* **TASK TO COMPLETE**:
Reproduce nothing but the lines from the start of the material through the line that includes "# ---- textures", both ends included, and omit every picture.

****************

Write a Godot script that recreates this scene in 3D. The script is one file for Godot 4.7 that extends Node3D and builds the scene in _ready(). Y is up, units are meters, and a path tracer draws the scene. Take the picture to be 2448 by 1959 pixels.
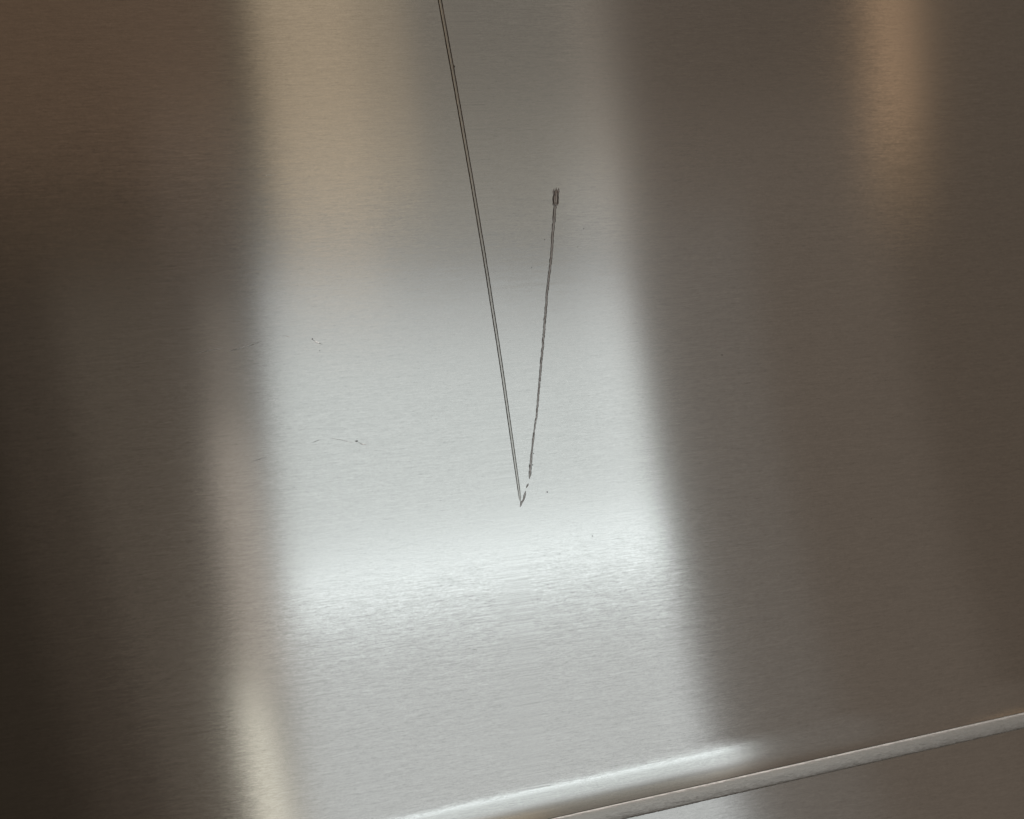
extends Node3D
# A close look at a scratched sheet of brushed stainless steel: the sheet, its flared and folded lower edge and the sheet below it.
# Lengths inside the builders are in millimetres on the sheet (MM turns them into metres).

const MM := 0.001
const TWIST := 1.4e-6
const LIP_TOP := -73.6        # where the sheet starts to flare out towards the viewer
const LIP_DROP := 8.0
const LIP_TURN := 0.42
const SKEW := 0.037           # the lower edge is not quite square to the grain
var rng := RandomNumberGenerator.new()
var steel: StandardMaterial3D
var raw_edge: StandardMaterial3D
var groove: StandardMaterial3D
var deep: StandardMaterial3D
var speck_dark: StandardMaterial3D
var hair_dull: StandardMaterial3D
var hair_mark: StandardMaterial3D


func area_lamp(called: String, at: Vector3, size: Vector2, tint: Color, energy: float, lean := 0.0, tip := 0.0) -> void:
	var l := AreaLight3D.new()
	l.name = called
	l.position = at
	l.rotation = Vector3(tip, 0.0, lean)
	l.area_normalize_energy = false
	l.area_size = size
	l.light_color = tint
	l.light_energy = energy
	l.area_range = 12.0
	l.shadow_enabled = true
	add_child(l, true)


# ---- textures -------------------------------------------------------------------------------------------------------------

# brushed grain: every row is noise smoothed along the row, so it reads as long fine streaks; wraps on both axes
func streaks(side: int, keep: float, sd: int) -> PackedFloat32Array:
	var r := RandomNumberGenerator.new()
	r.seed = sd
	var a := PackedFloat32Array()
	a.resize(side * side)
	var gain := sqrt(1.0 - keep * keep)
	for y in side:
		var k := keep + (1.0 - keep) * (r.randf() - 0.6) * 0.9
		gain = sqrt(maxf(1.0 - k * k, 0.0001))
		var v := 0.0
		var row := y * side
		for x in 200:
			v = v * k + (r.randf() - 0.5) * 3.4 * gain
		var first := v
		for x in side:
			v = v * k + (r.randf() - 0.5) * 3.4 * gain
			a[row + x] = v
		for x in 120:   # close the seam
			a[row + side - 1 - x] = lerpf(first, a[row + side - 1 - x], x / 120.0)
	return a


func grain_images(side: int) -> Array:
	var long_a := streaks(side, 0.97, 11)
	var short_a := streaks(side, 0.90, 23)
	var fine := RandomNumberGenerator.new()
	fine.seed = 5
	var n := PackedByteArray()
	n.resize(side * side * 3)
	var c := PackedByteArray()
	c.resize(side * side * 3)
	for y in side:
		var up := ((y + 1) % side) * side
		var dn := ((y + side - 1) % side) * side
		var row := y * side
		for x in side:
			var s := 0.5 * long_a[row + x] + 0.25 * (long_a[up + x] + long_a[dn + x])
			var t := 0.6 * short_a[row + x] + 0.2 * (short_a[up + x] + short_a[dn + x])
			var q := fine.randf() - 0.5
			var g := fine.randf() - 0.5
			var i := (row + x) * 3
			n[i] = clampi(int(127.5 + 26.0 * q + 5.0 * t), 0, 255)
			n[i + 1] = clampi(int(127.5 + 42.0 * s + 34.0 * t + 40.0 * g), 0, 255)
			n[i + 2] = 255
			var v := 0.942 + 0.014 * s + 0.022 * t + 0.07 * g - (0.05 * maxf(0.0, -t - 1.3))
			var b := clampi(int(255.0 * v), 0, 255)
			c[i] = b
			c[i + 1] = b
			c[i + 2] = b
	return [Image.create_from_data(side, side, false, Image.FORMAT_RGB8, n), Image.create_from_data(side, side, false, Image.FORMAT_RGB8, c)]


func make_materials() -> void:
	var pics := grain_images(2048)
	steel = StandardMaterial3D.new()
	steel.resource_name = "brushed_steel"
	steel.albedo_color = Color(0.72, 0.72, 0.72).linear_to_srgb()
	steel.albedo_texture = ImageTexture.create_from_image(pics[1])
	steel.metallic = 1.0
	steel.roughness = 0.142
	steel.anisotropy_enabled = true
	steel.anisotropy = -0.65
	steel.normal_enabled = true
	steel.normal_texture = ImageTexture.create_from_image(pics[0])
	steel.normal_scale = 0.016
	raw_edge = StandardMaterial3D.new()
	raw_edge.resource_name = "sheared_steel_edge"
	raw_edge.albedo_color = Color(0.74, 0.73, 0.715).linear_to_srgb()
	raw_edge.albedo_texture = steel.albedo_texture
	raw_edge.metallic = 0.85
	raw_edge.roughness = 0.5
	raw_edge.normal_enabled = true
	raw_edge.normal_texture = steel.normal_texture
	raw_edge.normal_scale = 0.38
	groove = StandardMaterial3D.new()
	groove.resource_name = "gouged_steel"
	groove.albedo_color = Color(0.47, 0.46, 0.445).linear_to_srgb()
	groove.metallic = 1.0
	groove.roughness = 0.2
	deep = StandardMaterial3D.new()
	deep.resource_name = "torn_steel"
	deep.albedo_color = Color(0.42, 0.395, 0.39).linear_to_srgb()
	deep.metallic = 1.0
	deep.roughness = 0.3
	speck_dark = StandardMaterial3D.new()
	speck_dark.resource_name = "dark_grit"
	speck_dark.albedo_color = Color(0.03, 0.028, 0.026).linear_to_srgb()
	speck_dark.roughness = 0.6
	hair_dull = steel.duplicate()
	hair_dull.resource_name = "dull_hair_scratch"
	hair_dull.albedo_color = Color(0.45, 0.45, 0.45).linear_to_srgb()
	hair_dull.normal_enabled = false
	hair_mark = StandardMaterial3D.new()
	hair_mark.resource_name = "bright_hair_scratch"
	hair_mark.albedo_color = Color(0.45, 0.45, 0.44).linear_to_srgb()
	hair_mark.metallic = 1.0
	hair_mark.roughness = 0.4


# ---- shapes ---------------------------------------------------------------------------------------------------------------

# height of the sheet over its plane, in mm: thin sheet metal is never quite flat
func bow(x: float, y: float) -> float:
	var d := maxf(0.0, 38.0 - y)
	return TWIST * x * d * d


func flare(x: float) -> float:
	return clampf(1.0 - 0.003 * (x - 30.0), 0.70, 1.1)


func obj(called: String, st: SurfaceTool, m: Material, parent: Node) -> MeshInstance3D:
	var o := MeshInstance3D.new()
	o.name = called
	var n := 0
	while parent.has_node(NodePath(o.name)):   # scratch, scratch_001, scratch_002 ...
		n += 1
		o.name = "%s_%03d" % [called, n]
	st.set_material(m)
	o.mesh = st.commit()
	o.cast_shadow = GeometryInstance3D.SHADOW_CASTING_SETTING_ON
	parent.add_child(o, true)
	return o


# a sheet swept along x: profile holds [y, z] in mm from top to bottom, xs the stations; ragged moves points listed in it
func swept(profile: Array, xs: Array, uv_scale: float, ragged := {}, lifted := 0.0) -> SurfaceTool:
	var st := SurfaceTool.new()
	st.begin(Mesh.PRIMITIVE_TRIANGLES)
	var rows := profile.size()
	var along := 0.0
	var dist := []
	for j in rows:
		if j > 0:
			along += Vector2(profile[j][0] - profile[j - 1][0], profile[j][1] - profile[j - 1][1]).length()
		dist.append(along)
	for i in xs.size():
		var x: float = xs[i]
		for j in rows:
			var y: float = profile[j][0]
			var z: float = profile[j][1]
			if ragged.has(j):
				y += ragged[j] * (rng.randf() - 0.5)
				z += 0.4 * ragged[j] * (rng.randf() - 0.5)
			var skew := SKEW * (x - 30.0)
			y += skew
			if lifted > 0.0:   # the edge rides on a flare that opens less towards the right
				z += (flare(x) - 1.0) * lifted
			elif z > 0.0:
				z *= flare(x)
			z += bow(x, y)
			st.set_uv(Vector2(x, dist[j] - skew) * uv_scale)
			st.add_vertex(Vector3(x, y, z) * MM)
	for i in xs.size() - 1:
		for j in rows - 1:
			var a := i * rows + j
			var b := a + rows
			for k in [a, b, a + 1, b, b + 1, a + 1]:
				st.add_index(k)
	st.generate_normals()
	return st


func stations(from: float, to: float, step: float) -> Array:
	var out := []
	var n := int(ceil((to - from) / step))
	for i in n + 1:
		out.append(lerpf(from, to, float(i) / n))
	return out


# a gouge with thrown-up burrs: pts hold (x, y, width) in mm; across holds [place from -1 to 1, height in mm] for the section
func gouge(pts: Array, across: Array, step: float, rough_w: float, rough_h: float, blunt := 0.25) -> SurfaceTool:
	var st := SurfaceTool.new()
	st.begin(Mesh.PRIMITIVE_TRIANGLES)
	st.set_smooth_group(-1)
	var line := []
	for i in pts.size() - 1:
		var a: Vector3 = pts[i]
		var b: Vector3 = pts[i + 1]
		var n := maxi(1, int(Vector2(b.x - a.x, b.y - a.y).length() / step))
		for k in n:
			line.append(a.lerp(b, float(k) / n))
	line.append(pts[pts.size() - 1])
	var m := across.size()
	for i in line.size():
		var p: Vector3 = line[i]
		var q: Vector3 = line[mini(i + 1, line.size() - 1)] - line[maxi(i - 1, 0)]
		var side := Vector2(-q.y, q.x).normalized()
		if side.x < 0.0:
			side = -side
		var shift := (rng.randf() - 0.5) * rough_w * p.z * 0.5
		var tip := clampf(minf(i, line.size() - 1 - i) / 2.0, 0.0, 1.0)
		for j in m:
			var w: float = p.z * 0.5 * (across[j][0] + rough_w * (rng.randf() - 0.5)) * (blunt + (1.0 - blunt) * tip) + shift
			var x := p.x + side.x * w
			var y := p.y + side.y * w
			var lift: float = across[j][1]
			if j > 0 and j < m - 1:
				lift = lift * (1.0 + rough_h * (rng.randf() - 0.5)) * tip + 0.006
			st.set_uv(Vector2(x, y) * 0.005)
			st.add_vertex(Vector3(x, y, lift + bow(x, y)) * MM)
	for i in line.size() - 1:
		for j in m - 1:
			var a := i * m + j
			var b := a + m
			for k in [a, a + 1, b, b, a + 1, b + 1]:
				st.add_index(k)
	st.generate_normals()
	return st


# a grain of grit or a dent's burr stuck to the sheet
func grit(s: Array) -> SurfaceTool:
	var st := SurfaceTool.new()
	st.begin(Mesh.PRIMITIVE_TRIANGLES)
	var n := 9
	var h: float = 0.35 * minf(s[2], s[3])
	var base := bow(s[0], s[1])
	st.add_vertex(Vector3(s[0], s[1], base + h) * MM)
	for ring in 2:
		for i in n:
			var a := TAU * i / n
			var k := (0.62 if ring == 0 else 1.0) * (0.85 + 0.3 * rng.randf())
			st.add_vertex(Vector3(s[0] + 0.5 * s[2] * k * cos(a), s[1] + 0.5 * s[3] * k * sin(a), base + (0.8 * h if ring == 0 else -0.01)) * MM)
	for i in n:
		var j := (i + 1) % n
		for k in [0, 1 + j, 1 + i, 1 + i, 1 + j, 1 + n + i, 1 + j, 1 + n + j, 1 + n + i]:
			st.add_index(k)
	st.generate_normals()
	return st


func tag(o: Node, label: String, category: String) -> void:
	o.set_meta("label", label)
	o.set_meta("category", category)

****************

* **RESPONSE TO THE TASK**:
Write a Godot script that recreates this scene in 3D. The script is one file for Godot 4.7 that extends Node3D and builds the scene in _ready(). Y is up, units are meters, and a path tracer draws the scene. Take the picture to be 2448 by 1959 pixels.
extends Node3D
# A close look at a scratched sheet of brushed stainless steel: the sheet, its flared and folded lower edge and the sheet below it.
# Lengths inside the builders are in millimetres on the sheet (MM turns them into metres).

const MM := 0.001
const TWIST := 1.4e-6
const LIP_TOP := -73.6        # where the sheet starts to flare out towards the viewer
const LIP_DROP := 8.0
const LIP_TURN := 0.42
const SKEW := 0.037           # the lower edge is not quite square to the grain
var rng := RandomNumberGenerator.new()
var steel: StandardMaterial3D
var raw_edge: StandardMaterial3D
var groove: StandardMaterial3D
var deep: StandardMaterial3D
var speck_dark: StandardMaterial3D
var hair_dull: StandardMaterial3D
var hair_mark: StandardMaterial3D


func area_lamp(called: String, at: Vector3, size: Vector2, tint: Color, energy: float, lean := 0.0, tip := 0.0) -> void:
	var l := AreaLight3D.new()
	l.name = called
	l.position = at
	l.rotation = Vector3(tip, 0.0, lean)
	l.area_normalize_energy = false
	l.area_size = size
	l.light_color = tint
	l.light_energy = energy
	l.area_range = 12.0
	l.shadow_enabled = true
	add_child(l, true)


# ---- textures -------------------------------------------------------------------------------------------------------------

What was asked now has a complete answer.